È stata una donna insopportabile. Gelosa e irascibile, capricciosa ed egocentrica. E questo conta poco, se non per riempire una riga della sua biografia. Talmente brutta che una volta, camminando sul Pont des Arts di Parigi udì una donna proferire all’uomo con cui si accompagnava un commento così brutale sul suo volto che non riuscì mai più a dimenticare. Ma questo, salvo gli effetti nefasti sulla sua già bassa autostima, ha un riscontro ancora meno importante del giudizio sul suo carattere.
Quello che invece non va giù è che di Violette Leduc noi italiani abbiamo potuto in questi ultimi anni averne conoscenza solo grazie a un bel film del 2013, “Violette” di Martin Provost e, quando si ha la fortuna di trovarli, ben pochi titoli della sua bibliografia.
Neri Pozza ha da poco dato alle librerie la versione integrale di “Thérèse e Isabelle”, ma si spera che tornino nella disponibilità dell’intero pubblico dei lettori almeno romanzi come L’asfissia, La bastarda e La Follia in testa.
Il severo aiuto di Simone de Beauvoir
Nata ad Arras nel 1907 in seguito a un caldo incontro tra una cameriera e il giovanotto di una famiglia presso cui prestava servizio, Violette a 19 anni si trasferisce a Parigi e qui, mentre si guadagna la vita come segretaria della casa editrice Plon, incontra al Café de Flore, in piena Saint-Germain-des-Prés, incontra Simone de Beauvoir.
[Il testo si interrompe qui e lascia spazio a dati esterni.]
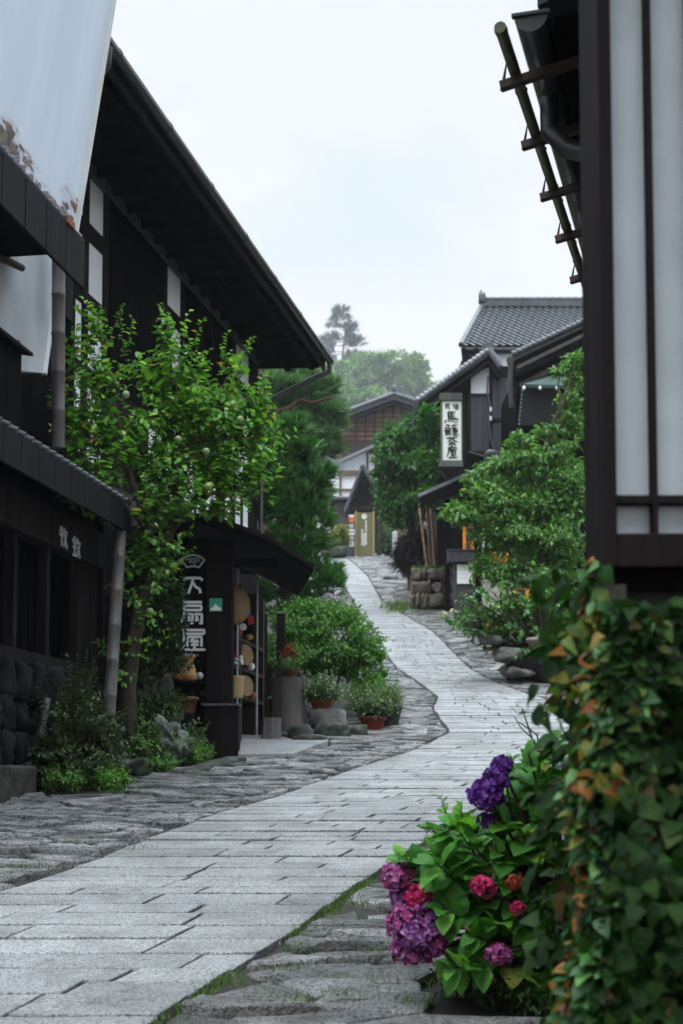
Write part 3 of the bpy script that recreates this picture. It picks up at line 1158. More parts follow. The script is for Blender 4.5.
    # bamboo downpipes
    for (pa, pb, n, mat) in (((58.5, 255), (58, 448), 0.15, 'bamboo_grey'), ((121, 522), (106, 757), 0.42, 'bamboo_grey')):
        sa, za = FA.at(*pa, n)
        sb, zb = FA.at(*pb, n)
        if pb[1] > 700:
            za, zb = za, zf(FA.pt(sb, n, 0).y) + 0.1
        mb = MB()
        p0, p1 = FA.pt(sa, n, za), FA.pt(sb, n, zb)
        rr = 0.073
        m = max(2, int((p1 - p0).length / 0.42))
        pts, rad = [], []
        for i in range(m):
            for t, k in ((0.0, 1.0), (0.04, 1.12), (0.08, 1.0)):
                pts.append(p0.lerp(p1, (i + t) / m)); rad.append(rr * k)
        pts.append(p1); rad.append(rr)
        mb.tube(pts, rad, 12)
        mb.build('downpipe', mat, A)
    # white leaning metal panel above the eave
    n0 = 0.42
    sP, zP = FA.at(72, 222, n0)
    zt = ze2 + 3.4
    lean = (P(112, 0, FA.pt(sP, n0, 0).y).x - P(74, 216, FA.pt(sP, n0, 0).y).x)
    kt = (P(0, 0, 15).z - P(0, 216, 15).z)
    ln = lean / kt
    mb = MB()
    zb = ze2 + 0.02
    H = 3.6
    mb.hexa([FA.pt(S0, n0 - .05, zb), FA.pt(sP, n0 - .05, zb), FA.pt(sP, n0, zb), FA.pt(S0, n0, zb),
             FA.pt(S0, n0 - .05 + ln * H, zb + H), FA.pt(sP, n0 - .05 + ln * H, zb + H), FA.pt(sP, n0 + ln * H, zb + H), FA.pt(S0, n0 + ln * H, zb + H)])
    T = thing('metal_panel', 'white painted metal panel rusting along its lower edge, standing on tiled eave', 'metal panel', FA.pt(sP - 1, n0, zb))
    mb.build('sheet', 'rusty_white', T)
    mb = MB()
    mb.beam(FA.pt(sP, n0, zb), FA.pt(sP, n0 + ln * H, zb + H), 0.05, 0.09, (1, 0, 0))
    mb.build('edge_trim', 'white_paint', T)
    for k in (0.9, 2.4, 4.0):
        mb = MB()
        mb.beam(FA.pt(sP - k, n0 - .06 + ln * 2.2, zb + 2.2), FA.pt(sP - k, n0 - 1.3, zb + 0.5), 0.05, 0.05)
        mb.build('strut', 'metal', T)
    # dark box on the lower roof
    Bx = thing('wooden_box', 'black wooden box standing on the lower tiled roof', 'box', FA.pt(-0.6, -0.1, 5.15))
    mb = MB()
    s1, zt = FA.at(22, 352, 0.2)
    mb.box(FA, s1 - 1.6, s1, -0.5, 0.2, 5.02, zt)
    mb.build('body', 'black_wood', Bx, 0.01)
    mb = MB()
    mb.hexa([FA.pt(s1 - 1.7, -0.55, zt + .12), FA.pt(s1 + .06, -0.55, zt + .12), FA.pt(s1 + .1, 0.28, zt - .02), FA.pt(s1 - 1.7, 0.28, zt - .02),
             FA.pt(s1 - 1.7, -0.55, zt + .15), FA.pt(s1 + .06, -0.55, zt + .15), FA.pt(s1 + .1, 0.28, zt + .015), FA.pt(s1 - 1.7, 0.28, zt + .015)])
    mb.build('lid', 'dark_wood', Bx)


# ------------------------------------------------------------------ lettering
GLYPH = {
    'min': [[(.2, .9), (.8, .9), (.8, .68), (.2, .68)], [(.2, .9), (.2, .1), (.45, .25)], [(.2, .45), (.85, .45)], [(.5, .68), (.6, .3), (.85, .08), (.92, .25)]],
    'shuku': [[(.5, 1), (.5, .9)], [(.1, .72), (.1, .85), (.9, .85), (.88, .7)], [(.32, .72), (.12, .42)], [(.24, .55), (.24, .05)], [(.42, .65), (.92, .65)], [(.66, .65), (.58, .5)],
              [(.45, .48), (.45, .08)], [(.45, .48), (.88, .48), (.88, .08)], [(.45, .28), (.88, .28)], [(.45, .08), (.88, .08)]],
    'ma': [[(.27, .97), (.25, .42)], [(.25, .95), (.82, .97)], [(.25, .78), (.74, .8)], [(.25, .6), (.76, .63)], [(.52, .95), (.5, .44)], [(.22, .42), (.6, .45), (.95, .4), (.9, .1), (.72, .12)],
           [(.12, .3), (.02, .08)], [(.3, .3), (.33, .13)], [(.48, .3), (.53, .15)], [(.65, .3), (.7, .18)]],
    'gome': [[(.25, 1), (.1, .82)], [(.2, .92), (.45, .94)], [(.3, .9), (.35, .8)], [(.65, 1), (.52, .82)], [(.6, .92), (.95, .95)], [(.72, .9), (.78, .8)], [(.28, .78), (.28, .68)], [(.05, .66), (.5, .7)],
             [(.18, .64), (.2, .52)], [(.38, .64), (.34, .52)], [(.0, .47), (.52, .52)], [(.13, .4), (.1, .02)], [(.13, .4), (.45, .4), (.45, .03)], [(.15, .28), (.43, .28)], [(.15, .16), (.43, .16)],
             [(.58, .76), (.58, .6), (.95, .62)], [(.6, .68), (.88, .7)], [(.58, .5), (.92, .5), (.9, .38), (.6, .38), (.6, .05), (.98, .05), (.99, .18)], [(.68, .27), (.88, .27)], [(.68, .17), (.88, .17)]],
    'cha': [[(.05, .83), (.98, .88)], [(.33, .97), (.31, .73)], [(.67, .98), (.66, .75)], [(.5, .75), (.3, .58), (.05, .42)], [(.5, .75), (.7, .58), (1.0, .45)], [(.25, .36), (.78, .39)], [(.5, .5), (.5, .02), (.4, .08)],
            [(.35, .28), (.18, .1)], [(.63, .28), (.84, .1)]],
    'ya': [[(.2, .92), (.88, .95), (.85, .76)], [(.2, .74), (.85, .76)], [(.22, .92), (.2, .5), (.02, .02)], [(.3, .62), (.9, .64)], [(.55, .62), (.4, .45), (.78, .46)], [(.7, .53), (.82, .4)],
           [(.38, .27), (.84, .29)], [(.6, .38), (.58, .04)], [(.22, .03), (1.0, .06)]],
    'o': [[(.08, .8), (.16, .93), (.5, .95), (.84, .93), (.93, .8)], [(.5, .93), (.45, .6), (.38, .4), (.3, .08)], [(.5, .7), (.62, .45), (.8, .33), (.84, .1)]],
    'ogi': [[(.1, .95), (.9, .95)], [(.15, .8), (.88, .8), (.88, .62), (.15, .62)], [(.15, .8), (.15, .5), (.05, .1)], [(.25, .45), (.5, .45), (.5, .05), (.42, .1)], [(.3, .35), (.4, .28)], [(.28, .18), (.42, .24)],
            [(.58, .45), (.9, .45), (.9, .05), (.8, .1)], [(.63, .35), (.75, .28)], [(.62, .18), (.78, .24)]],
    'yas': [[(.05, .95), (.93, .95), (.93, .78)], [(.12, .78), (.93, .78)], [(.14, .95), (.12, .3), (.02, .05)], [(.26, .64), (.26, .2)], [(.26, .64), (.82, .64), (.82, .2)], [(.52, .6), (.38, .44), (.62, .44)], [(.6, .52), (.7, .38)],
            [(.4, .28), (.7, .28)], [(.54, .4), (.54, .08)], [(.16, .06), (.98, .06)]],
    'fan': [[(.02, .62), (.14, .78), (.32, .9), (.5, .94), (.68, .9), (.86, .78), (.98, .62), (.74, .16), (.62, .22), (.5, .24), (.38, .22), (.26, .16), (.02, .62)]],
    'fan_in': [[(.18, .62), (.3, .74), (.5, .72), (.7, .76), (.82, .64), (.7, .54), (.5, .56)], [(.34, .8), (.4, .56), (.62, .34)], [(.3, .52), (.42, .48)], [(.56, .8), (.6, .66)]],
    'maki': [[(.25, .98), (.1, .72)], [(.2, .82), (.5, .84)], [(.05, .6), (.52, .62)], [(.32, .98), (.32, .1)], [(.66, .98), (.55, .7)], [(.62, .82), (.95, .82)], [(.88, .8), (.55, .1)], [(.6, .66), (.95, .1)]],
    'kin': [[(.3, .98), (.05, .72)], [(.3, .98), (.52, .76)], [(.14, .7), (.48, .7)], [(.08, .5), (.52, .5)], [(.3, .7), (.3, .16)], [(.06, .12), (.54, .16)], [(.7, .95), (.58, .66)], [(.66, .78), (.95, .78), (.84, .56)], [(.76, .6), (.58, .1)], [(.74, .5), (.97, .1)]],
    'mark': [[(.1, .8), (.9, .85)], [(.3, .98), (.25, .5), (.1, .1)], [(.25, .55), (.85, .58), (.8, .1)], [(.35, .3), (.7, .32)]],
    'mark2': [[(.15, .9), (.85, .9)], [(.5, .98), (.5, .05)], [(.15, .5), (.85, .52)], [(.5, .5), (.15, .12)], [(.5, .5), (.88, .15)]],
    'mark3': [[(.2, .95), (.2, .1)], [(.2, .92), (.8, .92), (.8, .1)], [(.2, .64), (.8, .64)], [(.2, .36), (.8, .36)], [(.2, .1), (.8, .1)]],
}
simple('sign_dim', [(0.2, (0.3, 0.33, 0.34)), (0.8, (0.42, 0.45, 0.46))], 30, 0.7, bmp=0)
simple('sign_letter', [(0.2, (0.68, 0.7, 0.73)), (0.8, (0.8, 0.82, 0.84))], 30, 0.7, bmp=0)


def glyph(mb, strokes, F, s0, s1, z0, z1, n0, w, n1=None, brush=False, sgn=1):
    """flat raised strokes on the plane n of a frame; sgn=-1 when the viewer is on the n<0 side"""
    n1 = n0 + 0.006 if n1 is None else n1
    for si, st in enumerate(strokes):
        # n offset per stroke so that crossing strokes never share a plane
        e = n0 + (n1 - n0) * (0.5 + 0.5 * si / max(1, len(strokes))) + (0.0004 * si if sgn > 0 else -0.0004 * si)
        pts = [(s0 + (s1 - s0) * a, z0 + (z1 - z0) * b) for a, b in st]
        # smooth long strokes slightly
        q = []
        for i in range(len(pts) - 1):
            for t in (0, 0.33, 0.66):
                q.append((pts[i][0] + (pts[i + 1][0] - pts[i][0]) * t, pts[i][1] + (pts[i + 1][1] - pts[i][1]) * t))
        q.append(pts[-1])
        n = len(q)
        Lf, Rt = [], []
        for i, p in enumerate(q):
            a, b = q[max(0, i - 1)], q[min(n - 1, i + 1)]
            dx, dz = b[0] - a[0], b[1] - a[1]
            l = math.hypot(dx, dz) or 1
            t = i / (n - 1)
            k = (1.15 - 0.75 * t + 0.25 * math.sin(t * 9 + si)) if brush else 1.0
            ww = w * k * 0.5
            Lf.append((p[0] - dz / l * ww, p[1] + dx / l * ww))
            Rt.append((p[0] + dz / l * ww, p[1] - dx / l * ww))
        vs = [F.pt(a, e, b) for a, b in Lf] + [F.pt(a, e, b) for a, b in Rt] + [F.pt(a, n0 - (n1 - n0), b) for a, b in Lf] + [F.pt(a, n0 - (n1 - n0), b) for a, b in Rt]
        fs = []
        for i in range(n - 1):
            fs.append((i, i + 1, n + i + 1, n + i))
            fs.append((i + 1, i, 2 * n + i, 2 * n + i + 1))
            fs.append((n + i, n + i + 1, 3 * n + i + 1, 3 * n + i))
        fs.append((0, n, 3 * n, 2 * n))
        fs.append((n - 1, 3 * n - 1, 4 * n - 1, 2 * n - 1))
        mb.add(vs, fs)


house_a()

# ------------------------------------------------------------------ left: big half-timbered house (B)
FB = Frame((-3.6, 18.5), (0.2, 1))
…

Un incontro fatale per lei. Un innamoramento che, non corrisposto, la devasta. Simone ne apprezza però le doti di scrittrice e la aiuta in tutti i modi. Le paga la pensione, le fornisce somme di denaro, la incoraggia a scrivere, si impegna lei stessa a dare forma compiuta al manoscritto che l’amica le ha fatto leggere e che lei alla fine perora presso Gallimard. S’intitola Ravages, il celeberrimo editore se ne convince e da quel momento, siamo nel 1955, la sua vita prende il volo.
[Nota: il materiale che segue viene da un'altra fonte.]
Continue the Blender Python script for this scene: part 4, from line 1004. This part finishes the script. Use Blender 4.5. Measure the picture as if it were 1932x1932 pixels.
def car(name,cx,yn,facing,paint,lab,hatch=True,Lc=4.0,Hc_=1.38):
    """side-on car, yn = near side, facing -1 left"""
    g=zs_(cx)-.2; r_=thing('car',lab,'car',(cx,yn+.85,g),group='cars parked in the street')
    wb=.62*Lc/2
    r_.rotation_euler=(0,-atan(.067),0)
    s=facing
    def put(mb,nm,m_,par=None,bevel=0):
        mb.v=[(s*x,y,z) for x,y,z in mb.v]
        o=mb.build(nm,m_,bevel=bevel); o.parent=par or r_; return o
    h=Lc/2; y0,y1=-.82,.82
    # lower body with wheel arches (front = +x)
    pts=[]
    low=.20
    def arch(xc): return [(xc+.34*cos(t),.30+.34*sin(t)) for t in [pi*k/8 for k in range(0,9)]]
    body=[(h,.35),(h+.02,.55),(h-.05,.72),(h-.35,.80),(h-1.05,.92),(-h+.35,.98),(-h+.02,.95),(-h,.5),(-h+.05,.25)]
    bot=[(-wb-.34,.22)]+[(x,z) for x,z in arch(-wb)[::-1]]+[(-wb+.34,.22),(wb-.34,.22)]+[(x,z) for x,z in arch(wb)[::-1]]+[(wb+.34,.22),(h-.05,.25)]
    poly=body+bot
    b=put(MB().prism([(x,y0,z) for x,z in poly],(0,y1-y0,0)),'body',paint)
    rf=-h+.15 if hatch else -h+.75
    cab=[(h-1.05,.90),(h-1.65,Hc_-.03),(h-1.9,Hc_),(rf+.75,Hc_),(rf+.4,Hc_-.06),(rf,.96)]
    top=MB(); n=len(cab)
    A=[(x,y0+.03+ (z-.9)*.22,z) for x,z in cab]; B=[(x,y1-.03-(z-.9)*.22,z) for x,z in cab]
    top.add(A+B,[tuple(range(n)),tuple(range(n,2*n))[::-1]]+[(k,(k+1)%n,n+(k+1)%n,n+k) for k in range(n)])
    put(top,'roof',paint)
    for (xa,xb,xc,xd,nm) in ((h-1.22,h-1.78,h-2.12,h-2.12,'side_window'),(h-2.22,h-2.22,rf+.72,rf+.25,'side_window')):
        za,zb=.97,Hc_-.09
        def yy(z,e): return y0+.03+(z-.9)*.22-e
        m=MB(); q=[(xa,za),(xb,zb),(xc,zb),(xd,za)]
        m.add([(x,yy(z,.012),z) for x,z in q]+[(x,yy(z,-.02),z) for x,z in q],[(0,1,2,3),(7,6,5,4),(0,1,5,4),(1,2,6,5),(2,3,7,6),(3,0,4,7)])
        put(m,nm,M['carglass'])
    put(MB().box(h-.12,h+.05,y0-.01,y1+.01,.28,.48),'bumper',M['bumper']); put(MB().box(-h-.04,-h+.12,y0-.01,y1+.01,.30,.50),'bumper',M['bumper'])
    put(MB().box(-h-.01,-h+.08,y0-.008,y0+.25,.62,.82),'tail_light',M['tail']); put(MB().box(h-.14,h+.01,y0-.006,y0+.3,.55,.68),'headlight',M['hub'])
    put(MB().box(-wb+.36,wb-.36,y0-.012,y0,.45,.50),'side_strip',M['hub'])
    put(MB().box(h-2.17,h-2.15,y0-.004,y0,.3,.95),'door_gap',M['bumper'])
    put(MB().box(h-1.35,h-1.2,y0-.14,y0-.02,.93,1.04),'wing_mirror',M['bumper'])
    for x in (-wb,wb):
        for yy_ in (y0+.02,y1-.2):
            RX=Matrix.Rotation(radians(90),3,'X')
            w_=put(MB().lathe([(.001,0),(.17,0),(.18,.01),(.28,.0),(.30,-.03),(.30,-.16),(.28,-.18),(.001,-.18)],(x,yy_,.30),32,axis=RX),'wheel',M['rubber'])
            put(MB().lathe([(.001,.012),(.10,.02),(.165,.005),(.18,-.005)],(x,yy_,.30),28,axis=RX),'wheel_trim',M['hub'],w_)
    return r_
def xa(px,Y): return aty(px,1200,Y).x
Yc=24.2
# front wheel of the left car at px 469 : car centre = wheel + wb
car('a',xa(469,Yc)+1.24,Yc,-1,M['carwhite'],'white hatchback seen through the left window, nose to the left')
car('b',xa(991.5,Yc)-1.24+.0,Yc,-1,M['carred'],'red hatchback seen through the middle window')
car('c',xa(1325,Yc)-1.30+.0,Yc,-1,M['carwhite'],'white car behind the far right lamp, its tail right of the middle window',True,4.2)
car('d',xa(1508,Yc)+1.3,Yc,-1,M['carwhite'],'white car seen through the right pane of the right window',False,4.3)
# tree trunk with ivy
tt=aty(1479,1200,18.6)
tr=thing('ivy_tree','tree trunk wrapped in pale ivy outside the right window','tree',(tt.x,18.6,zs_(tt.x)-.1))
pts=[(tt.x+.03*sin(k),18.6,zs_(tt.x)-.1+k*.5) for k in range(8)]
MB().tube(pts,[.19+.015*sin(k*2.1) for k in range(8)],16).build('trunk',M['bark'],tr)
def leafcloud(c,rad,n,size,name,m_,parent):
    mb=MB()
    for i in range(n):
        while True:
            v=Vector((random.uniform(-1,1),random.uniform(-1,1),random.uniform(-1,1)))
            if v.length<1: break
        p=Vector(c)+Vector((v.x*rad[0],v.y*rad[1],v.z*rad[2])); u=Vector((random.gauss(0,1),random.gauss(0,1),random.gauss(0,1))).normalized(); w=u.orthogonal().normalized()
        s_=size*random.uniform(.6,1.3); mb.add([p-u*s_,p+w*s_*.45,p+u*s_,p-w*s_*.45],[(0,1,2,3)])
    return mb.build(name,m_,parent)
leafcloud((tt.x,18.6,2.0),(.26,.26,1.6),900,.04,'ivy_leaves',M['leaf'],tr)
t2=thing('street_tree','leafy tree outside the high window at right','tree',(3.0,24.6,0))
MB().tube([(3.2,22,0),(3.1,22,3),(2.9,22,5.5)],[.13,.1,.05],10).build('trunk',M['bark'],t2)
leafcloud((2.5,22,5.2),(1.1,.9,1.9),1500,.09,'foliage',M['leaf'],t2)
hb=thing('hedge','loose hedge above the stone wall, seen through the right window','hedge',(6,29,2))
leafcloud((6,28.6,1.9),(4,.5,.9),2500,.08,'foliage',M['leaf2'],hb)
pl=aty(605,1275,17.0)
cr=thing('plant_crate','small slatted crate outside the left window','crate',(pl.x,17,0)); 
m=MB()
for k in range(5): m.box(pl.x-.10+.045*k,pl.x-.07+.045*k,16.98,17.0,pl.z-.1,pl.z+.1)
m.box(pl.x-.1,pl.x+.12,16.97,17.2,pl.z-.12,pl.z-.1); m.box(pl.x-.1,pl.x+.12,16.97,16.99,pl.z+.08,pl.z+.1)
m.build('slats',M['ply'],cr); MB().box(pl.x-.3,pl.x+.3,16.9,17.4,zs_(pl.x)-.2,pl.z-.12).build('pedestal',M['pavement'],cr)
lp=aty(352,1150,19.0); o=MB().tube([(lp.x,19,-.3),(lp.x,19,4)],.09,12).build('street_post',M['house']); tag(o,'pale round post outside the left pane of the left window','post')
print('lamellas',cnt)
Sono un deserto che monologa
Oddio, un volo di notorietà e di conto corrente, ma la sua vita privata resta “un deserto che monologa”, come scrive lei stessa. Nessuno la vuole, questo è un dato di fatto. Tanto Sartre, Camus, Cocteau, Genet la apprezzano come romanziera quanto la tengono a debita distanza come persona. “Madame”, come lei chiama de Beauvoir, resta invece al suo posto, mai sopraffatta dalle pazzie da commediante di Violette che col tempo finalmente capisce che l’imperturbabilità e la saldezza nervosa dell’amica è qualcosa di più forte anche della sua pervicace sgradevolezza. Simone continua ad apprezzare il coraggio del suo pensiero, la libertà da ogni conformismo intellettuale.
Violette Leduc la “ricompensa ” con un nuovo bel colpo narrativo, La bastarda, ma soprattutto con Thérèse e Isabelle, un romanzo che è un’esplosione di sensi e il cui scandalo in Francia fa schizzare la sua popolarità al massimo. Se non può permettersi un amore allora ben vengano i soldi. Che ama quanto lo scrivere. Acquista un vestito dopo l’altro e, dentro questa compulsione, anche una casa a Faucon. Dove, dopo un po’ di pacata felicità, muore nel 1972 di cancro al seno.
Aveva appena capito che del mondo non le importava niente.